В ходе же своего последнего визита в Пекин президент России в очередной раз продемонстрировал мировому сообществу насколько «крепки узы» стратегического партнерства с Китаем. Помимо подписания ряда конкретных двухсторонних соглашений в сфере промышленности, энергетики и строительства (речь идет о таких договоренностях, как соглашение о финансировании китайской стороной проекта «Ямал-СПГ» в объеме $12 млрд., соглашение о создании российско-китайского совместного предприятия по разработке широкофюзеляжного самолета, соглашение об осуществлении российско-китайский проект совместного тяжелого вертолета, соглашение о сотрудничестве в производстве жидкостных ракетных двигателей для ракет-носителей и поставках китайской электронной компонентной базы, меморандум о взаимопонимании «Газпрома» и CNPC в вопросах участия российской компании в хранении газа и электрогенерации на китайской территории, соглашение об основных принципах приобретения китайцами 20% акций предприятия «Верхнечонскнефтегаз» между Роснефть и Beijing Gas, соглашение о финансировании высокоскоростной магистрали «Москва-Казань»), главы государств «сверили часы» в подходах к обеспечению международной безопасности, обозначив при этом ряд положений, которые могут быть расценены как альтернативные американскому подходу в данной области. Конечно, в силу того, что Пекин с инициированным им проектом ЭПШП фактически осуществляет «поворот на Запад», не следует ожидать формирования военно-политического российско-китайского альянса, однако стороны уже перешагнули рубеж традиционного двухстороннего взаимодействия.

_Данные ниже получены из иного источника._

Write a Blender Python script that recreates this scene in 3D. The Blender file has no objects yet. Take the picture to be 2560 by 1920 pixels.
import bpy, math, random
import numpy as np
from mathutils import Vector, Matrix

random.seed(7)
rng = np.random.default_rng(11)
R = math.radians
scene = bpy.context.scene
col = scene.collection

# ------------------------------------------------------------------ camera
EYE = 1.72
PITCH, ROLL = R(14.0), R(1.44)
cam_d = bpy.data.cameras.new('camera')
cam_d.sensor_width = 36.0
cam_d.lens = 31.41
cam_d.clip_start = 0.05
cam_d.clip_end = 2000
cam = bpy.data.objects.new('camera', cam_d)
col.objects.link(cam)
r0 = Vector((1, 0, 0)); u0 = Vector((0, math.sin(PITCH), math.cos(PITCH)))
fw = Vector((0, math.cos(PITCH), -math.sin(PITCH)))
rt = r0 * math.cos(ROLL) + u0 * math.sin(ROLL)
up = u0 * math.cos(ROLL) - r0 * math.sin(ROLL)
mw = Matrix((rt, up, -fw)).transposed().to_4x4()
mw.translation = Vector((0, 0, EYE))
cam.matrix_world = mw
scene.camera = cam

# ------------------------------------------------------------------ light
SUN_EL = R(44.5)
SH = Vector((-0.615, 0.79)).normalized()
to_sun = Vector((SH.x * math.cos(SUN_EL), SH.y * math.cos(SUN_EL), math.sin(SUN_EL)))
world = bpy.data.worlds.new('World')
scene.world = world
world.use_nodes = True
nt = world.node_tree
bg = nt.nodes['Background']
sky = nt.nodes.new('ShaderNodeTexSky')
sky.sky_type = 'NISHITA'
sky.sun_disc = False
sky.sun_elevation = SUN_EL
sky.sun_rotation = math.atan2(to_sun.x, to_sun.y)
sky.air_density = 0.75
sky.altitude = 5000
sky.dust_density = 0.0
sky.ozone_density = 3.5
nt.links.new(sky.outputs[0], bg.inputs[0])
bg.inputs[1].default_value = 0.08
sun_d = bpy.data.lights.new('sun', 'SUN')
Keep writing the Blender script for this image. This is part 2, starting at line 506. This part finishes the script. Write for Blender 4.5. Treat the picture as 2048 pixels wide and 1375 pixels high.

В целом можно отметить, что в настоящее время в отношениях Москвы и Пекина наблюдается явный разрыв между политическими ожиданиями от сотрудничества и практической частью экономического взаимодействия. При этом также следует отметить, что уровень доверия на самом высшем уровне (руководящий аппарат) и самом низшем (простые граждане) также существенно различается. Исходя из этого, преодоление подобной асимметрии является приоритетной задачей для руководств двух стран.